* _Source material_:
---+---

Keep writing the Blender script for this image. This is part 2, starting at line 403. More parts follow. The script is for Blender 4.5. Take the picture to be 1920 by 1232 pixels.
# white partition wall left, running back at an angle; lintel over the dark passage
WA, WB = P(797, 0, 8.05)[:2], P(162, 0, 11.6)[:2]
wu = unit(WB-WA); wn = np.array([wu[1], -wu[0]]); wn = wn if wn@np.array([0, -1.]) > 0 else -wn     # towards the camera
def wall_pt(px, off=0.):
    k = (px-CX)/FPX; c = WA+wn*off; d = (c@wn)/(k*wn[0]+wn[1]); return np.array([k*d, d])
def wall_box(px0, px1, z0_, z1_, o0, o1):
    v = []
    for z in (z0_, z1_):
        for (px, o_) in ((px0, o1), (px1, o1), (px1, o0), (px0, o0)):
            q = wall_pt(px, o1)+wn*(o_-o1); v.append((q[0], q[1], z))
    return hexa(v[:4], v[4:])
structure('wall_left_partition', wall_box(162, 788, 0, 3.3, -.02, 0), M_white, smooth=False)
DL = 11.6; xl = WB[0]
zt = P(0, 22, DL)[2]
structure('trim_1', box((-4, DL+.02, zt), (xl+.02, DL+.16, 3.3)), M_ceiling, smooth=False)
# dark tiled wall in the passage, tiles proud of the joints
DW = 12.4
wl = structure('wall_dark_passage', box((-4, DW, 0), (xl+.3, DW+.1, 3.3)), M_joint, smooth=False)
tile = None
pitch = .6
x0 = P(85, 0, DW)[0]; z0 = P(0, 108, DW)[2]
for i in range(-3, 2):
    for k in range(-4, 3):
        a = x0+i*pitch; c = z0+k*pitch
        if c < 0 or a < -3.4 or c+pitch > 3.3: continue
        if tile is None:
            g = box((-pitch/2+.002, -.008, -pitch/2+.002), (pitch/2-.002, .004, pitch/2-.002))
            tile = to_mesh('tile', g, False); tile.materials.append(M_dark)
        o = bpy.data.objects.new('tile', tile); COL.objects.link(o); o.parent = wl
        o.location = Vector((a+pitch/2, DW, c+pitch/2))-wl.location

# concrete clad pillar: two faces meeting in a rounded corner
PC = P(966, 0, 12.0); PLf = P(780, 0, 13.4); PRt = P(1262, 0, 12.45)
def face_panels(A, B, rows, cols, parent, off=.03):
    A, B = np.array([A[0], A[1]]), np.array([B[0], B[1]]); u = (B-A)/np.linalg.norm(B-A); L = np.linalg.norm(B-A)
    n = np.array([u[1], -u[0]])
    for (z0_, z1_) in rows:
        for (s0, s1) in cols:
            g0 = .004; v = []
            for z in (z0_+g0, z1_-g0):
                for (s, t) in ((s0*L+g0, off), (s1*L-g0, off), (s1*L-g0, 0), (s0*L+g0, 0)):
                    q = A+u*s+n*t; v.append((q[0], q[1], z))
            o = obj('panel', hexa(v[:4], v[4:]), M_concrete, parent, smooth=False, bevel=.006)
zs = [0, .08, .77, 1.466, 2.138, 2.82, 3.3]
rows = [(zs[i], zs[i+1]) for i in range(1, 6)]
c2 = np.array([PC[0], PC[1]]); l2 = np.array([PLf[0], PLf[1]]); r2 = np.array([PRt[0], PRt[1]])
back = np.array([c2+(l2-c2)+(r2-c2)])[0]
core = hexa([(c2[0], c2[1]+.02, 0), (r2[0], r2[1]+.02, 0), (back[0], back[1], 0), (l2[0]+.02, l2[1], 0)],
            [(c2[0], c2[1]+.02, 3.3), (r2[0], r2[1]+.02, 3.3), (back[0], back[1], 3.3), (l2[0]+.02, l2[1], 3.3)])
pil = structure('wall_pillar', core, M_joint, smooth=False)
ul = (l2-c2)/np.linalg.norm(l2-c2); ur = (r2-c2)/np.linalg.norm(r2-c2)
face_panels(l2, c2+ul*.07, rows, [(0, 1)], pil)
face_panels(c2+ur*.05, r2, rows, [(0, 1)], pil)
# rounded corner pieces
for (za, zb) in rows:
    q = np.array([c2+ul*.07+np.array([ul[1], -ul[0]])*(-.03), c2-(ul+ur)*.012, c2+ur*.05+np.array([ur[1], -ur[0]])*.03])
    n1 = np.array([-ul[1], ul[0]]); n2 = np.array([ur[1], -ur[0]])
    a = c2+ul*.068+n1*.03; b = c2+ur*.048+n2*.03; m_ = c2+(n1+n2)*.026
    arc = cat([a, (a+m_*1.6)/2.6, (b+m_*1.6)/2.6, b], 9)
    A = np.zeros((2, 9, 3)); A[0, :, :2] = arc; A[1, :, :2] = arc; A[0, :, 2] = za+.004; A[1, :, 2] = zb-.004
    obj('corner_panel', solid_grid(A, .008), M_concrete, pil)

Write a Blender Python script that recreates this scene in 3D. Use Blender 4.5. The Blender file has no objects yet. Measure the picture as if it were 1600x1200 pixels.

---+---

* _Your task_: Track down every line of the material containing the string "script", and copy it.

* _Output of the task_:
Keep writing the Blender script for this image. This is part 2, starting at line 403. More parts follow. The script is for Blender 4.5. Take the picture to be 1920 by 1232 pixels.
Write a Blender Python script that recreates this scene in 3D. Use Blender 4.5. The Blender file has no objects yet. Measure the picture as if it were 1600x1200 pixels.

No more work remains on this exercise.